As this leave is an addition to the Holidays Act 1983, all of the requirements of the Holidays Act must be adhered to for this new leave. This means the employer must record the allocation of the 10 days leave in their payroll as well as when leave is taken. It also means that domestic violence leave will become part of the minimum employment standards which Labour Inspectors can enforce. It is worth remembering that a serious breach of any minimum employment standard can result in a fine of up to $100,000 for employers – for each breach. Persistent breaches can result in the employer being banned from employing employees for up to 10 years (there was a case this year where a Christchurch employer was banned from employing staff for 3 years). So it’s important for employers to understand there are some serious teeth in the legislation for non-compliance with the minimum employment standards.

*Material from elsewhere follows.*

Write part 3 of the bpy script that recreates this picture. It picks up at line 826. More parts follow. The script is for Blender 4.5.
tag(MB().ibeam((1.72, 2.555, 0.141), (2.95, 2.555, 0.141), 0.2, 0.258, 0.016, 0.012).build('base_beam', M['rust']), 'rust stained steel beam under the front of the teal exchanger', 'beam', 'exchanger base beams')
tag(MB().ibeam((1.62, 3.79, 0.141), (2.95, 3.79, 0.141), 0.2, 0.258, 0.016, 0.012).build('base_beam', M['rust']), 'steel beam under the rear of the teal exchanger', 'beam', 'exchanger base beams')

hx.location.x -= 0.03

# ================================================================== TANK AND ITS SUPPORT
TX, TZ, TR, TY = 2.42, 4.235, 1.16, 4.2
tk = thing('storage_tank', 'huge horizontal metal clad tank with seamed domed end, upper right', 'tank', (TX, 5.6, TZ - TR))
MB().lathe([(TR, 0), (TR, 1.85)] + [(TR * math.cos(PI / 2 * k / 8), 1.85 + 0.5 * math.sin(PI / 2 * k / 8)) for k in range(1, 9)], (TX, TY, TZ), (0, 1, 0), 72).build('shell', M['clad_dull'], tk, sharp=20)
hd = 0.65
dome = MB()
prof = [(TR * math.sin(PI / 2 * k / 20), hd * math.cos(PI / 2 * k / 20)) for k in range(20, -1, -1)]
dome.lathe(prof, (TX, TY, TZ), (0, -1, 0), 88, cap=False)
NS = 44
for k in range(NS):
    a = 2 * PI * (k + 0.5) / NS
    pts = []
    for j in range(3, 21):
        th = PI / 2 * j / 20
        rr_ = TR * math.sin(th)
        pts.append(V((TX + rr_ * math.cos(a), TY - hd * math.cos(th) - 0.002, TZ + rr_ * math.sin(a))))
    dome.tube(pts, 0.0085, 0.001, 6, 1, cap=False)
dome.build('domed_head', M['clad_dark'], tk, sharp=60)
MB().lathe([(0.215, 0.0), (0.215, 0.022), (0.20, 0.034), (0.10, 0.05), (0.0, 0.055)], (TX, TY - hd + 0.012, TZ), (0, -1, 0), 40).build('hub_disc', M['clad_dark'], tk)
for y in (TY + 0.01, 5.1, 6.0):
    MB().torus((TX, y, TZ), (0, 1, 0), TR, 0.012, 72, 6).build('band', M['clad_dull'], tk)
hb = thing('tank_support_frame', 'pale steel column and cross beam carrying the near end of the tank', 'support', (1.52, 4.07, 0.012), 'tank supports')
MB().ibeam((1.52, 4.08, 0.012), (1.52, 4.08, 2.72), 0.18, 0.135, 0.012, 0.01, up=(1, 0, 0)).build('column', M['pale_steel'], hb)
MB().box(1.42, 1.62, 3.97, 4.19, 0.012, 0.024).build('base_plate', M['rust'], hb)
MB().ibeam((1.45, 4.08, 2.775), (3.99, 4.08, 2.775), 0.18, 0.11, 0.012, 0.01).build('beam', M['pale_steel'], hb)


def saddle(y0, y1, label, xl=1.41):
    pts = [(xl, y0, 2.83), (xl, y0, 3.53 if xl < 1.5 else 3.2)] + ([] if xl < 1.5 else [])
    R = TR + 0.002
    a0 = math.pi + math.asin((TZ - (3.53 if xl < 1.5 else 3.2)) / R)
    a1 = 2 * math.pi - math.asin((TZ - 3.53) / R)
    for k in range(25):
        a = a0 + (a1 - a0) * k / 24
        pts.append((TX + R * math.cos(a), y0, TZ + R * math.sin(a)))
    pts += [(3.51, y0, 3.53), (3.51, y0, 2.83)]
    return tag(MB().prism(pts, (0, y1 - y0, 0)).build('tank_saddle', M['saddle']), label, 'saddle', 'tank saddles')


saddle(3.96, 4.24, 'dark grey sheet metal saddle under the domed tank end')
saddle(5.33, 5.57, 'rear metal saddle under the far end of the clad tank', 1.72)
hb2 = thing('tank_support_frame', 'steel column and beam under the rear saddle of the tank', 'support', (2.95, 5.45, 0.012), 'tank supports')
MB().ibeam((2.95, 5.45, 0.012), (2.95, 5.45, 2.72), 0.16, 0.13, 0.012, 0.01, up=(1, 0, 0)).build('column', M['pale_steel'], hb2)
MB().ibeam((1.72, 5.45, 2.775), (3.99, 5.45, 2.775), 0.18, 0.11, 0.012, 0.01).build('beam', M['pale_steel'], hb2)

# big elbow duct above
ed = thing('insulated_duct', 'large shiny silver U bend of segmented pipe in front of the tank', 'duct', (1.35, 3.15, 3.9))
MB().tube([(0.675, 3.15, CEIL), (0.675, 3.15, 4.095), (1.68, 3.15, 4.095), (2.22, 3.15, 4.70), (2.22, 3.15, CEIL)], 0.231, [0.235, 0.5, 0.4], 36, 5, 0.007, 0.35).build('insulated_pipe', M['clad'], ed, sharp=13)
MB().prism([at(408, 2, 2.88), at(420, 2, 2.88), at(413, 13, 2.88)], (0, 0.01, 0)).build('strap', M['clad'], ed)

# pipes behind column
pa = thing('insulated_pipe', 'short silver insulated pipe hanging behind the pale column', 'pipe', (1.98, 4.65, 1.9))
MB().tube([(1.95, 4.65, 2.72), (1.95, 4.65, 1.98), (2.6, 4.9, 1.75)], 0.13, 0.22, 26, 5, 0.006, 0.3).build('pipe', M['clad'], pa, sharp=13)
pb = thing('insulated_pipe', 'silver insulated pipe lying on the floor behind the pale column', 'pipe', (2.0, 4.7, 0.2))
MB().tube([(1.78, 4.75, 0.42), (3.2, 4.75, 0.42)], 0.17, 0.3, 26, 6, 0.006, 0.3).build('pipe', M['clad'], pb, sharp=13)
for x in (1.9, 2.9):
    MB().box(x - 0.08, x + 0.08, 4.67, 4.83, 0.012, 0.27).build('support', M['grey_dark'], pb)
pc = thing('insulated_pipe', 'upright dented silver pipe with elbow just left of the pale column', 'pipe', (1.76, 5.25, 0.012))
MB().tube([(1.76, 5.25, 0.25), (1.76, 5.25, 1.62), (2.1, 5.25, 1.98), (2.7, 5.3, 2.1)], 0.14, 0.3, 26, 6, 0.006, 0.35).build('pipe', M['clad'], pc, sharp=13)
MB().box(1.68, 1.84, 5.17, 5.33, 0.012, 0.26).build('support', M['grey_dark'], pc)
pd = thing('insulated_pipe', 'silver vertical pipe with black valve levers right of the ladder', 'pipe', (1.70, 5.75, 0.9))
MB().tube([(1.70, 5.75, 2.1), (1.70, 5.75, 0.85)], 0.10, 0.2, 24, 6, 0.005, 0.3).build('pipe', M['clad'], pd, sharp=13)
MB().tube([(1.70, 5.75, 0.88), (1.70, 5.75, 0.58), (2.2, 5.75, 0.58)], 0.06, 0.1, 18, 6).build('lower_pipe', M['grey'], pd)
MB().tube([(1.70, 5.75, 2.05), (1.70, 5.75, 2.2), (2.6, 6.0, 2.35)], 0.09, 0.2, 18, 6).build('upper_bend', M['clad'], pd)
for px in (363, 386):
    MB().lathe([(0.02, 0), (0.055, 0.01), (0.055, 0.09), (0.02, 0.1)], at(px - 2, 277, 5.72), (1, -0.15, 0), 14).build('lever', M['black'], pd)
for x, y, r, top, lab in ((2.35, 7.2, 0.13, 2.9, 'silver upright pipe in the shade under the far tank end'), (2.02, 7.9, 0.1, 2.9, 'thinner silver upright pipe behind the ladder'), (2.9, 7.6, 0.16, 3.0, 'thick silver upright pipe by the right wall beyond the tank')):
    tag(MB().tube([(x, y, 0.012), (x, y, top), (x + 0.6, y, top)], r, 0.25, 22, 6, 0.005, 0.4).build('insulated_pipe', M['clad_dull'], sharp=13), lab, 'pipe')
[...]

Unfortunately for employers, the legislative changes for domestic violence leave did not end with the leave. The Government also passed changes to the Employment Relations Act allowing for employees who are affected by domestic violence to seek a variation in their employment agreement for up to 2 months. This could be a change in the employee’s hours of work, days of work, or location of work. The employer must respond in 10 days to any request, but the hook in the legislation is that employer only has 3 days following the request to ask the employee for proof of being affected by domestic violence and why they need the variation. So employers will need to ensure they have a process and documentation at the ready to request proof of being affected by domestic violence. There are 8 specified grounds listed in the legislation, which an employer can use to decline a request, but the employer needs to show that at least 2 of the 8 grounds are at play before being able to decline the variation.

While many employees will not abuse the permissive wording for this leave and take it all every year, we must acknowledge that there is a portion of employees who will. This is very similar to sick leave – not everyone who takes a day’s sick leave is actually sick. The wording makes it very difficult for employers to take any type of disciplinary action against suspected abuse of this leave. It will be very interesting to see how the Employment Court and Authority deal with cases involving the new legislation, however I suspect the leave will end up having similar “rules” as sick leave entitlements.

I also find that it’s pretty stunning that this domestic violence leave legislation – which by any standard has the ability to heavily impact an employer’s costs – has slipped through without much discussion amongst employers.